A formação do discurso da globalização foi analisada a partir do estudo dos grupos dirigentes brasileiros. A hipótese central da pesquisa foi formulada a partir de um conceito de “estratégia internacional”, proposto por Yves Dezalay, do Centro Nacional de Pesquisa Científica (CNRS), na França, um dos consultores internacionais do Projeto Temático.

“O conceito de ‘estratégia internacional’ se refere à forma pela qual os indivíduos usam capital internacional — títulos universitários, conhecimento técnico, contatos, recursos, prestígio e legitimidade obtida no exterior — para construir carreiras em seus países de origem. Utilizamos um conceito capaz de levar à compreensão da maneira pela qual as diversas formas de articulação do capital internacional foram rentabilizadas no espaço nacional brasileiro ou argentino e administradas no espaço internacional", explicou Canedo.

“Conseguimos demonstrar que a dita globalização provém de indivíduos que fazem parte de redes institucionais bastante extensas e que refletem os interesses de grupos hegemônicos ao contribuir para a aceitação de regras internacionais de condução das políticas públicas”, disse Canedo.
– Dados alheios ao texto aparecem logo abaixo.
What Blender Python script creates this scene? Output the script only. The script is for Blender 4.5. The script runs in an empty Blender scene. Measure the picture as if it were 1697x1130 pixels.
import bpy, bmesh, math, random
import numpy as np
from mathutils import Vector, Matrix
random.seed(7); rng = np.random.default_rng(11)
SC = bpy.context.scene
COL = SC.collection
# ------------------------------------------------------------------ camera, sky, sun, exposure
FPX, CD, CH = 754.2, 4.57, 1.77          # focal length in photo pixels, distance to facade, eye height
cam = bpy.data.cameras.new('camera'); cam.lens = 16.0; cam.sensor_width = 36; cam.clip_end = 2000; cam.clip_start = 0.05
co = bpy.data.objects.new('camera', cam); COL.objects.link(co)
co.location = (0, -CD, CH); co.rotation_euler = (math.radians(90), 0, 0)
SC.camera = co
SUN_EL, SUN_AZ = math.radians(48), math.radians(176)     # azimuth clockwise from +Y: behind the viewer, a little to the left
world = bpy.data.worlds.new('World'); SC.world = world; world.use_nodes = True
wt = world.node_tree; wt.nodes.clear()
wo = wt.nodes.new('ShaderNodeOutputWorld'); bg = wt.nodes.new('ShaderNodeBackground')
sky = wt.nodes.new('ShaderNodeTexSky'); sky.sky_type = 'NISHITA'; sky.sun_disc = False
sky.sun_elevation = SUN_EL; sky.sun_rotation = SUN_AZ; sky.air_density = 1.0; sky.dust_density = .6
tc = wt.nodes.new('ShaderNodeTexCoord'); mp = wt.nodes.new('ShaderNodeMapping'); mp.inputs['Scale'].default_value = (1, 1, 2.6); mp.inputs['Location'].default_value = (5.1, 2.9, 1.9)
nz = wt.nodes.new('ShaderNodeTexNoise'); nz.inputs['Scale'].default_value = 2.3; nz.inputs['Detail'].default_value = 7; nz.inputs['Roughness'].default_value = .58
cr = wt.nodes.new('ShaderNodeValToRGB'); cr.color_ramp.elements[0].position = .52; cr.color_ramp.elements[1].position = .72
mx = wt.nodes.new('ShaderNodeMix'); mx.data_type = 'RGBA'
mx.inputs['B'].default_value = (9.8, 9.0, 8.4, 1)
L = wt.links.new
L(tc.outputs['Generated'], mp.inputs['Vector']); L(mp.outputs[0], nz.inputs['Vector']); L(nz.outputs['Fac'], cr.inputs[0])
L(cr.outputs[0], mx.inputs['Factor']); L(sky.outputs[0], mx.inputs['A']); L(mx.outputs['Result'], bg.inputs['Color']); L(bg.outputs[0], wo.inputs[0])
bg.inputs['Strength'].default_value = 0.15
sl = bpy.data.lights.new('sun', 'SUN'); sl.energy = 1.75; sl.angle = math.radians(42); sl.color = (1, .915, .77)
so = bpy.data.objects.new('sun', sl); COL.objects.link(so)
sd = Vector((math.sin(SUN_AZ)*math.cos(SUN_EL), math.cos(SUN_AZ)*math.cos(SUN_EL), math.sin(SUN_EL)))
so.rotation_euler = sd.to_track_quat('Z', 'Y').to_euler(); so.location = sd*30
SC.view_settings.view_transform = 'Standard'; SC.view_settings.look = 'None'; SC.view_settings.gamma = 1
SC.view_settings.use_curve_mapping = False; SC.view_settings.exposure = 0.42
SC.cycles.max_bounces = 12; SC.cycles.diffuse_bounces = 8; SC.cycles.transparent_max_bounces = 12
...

Ao mesmo tempo, esses indivíduos ingressam em um circuito que assegura a eles um lugar de destaque na construção da chamada governança mundial. “No entanto, por se tornarem protagonistas, esses agentes nunca colocam em causa essa governança mundial”, afirmou.

Segundo Canedo, a novidade introduzida pela vasta pesquisa é que seu esforço analítico, ao relacionar as características sociais de grupos que tiveram acesso a atividades marcantes de circulação internacional - como experiências escolares - tanto com as competências e recursos adquiridos por eles durante a estadia no exterior, como com os usos que fizeram desse arsenal no plano nacional.

Os estudos realizados no Temático mostram os impactos da aquisição da formação acadêmica internacional sobre o acesso que os indivíduos têm às redes globais. "Trata-se de uma espécie de função de intermediário, que lhes permite controlar o repatriamento de jovens doutores e a importação de novos instrumentos de análise, novas problemáticas, novas alianças de governo, além de transformar o espaço de circulação internacional em posse das vias de circulação entre diferentes grupos. Com isso, controla-se a formação de novos doutores, a importação de novas temáticas e as conexões com as redes governamentais", disse Canedo.

Conhecimento científico
Um dos resultados mais relevantes do Projeto Temático, segundo Canedo, consistiu em demonstrar como funciona o mercado internacional da produção de conhecimento científico. Esse trabalho terá seus resultados sintetizados no livro Estratégias educativas das elites nacionais no mundo globalizado, que deverá ser lançado em agosto.

Segundo a pesquisadora, embora já houvesse antes, na bibliografia sobre a formação das elites brasileiras, estudos sobre a ida para o exterior e a socialização dos grupos dirigentes brasileiros, o Temático contribuiu com um esforço analítico sem precedentes para articular o processo escolar e acadêmico de produção social dos experts e sua progressiva inserção nos setores públicos e privados de ponta.

“Além de dispor de muitos dados quantitativos, os estudos relacionaram as características sociais dos grupos que tiveram acesso a atividades marcantes no cenário internacional, incluindo experiência acadêmica e militância política. Os estudos analisaram as competências e os recursos adquiridos no exterior e os usos que foram feitos deles no plano internacional”, disse.

O conhecimento adquirido no exterior, segundo Canedo, frequentemente se desvincula de suas origens e é reinterpretado no Brasil. “Essa característica reforça nossa ideia de que é inconsistente uma concepção de globalização como um processo único”, disse.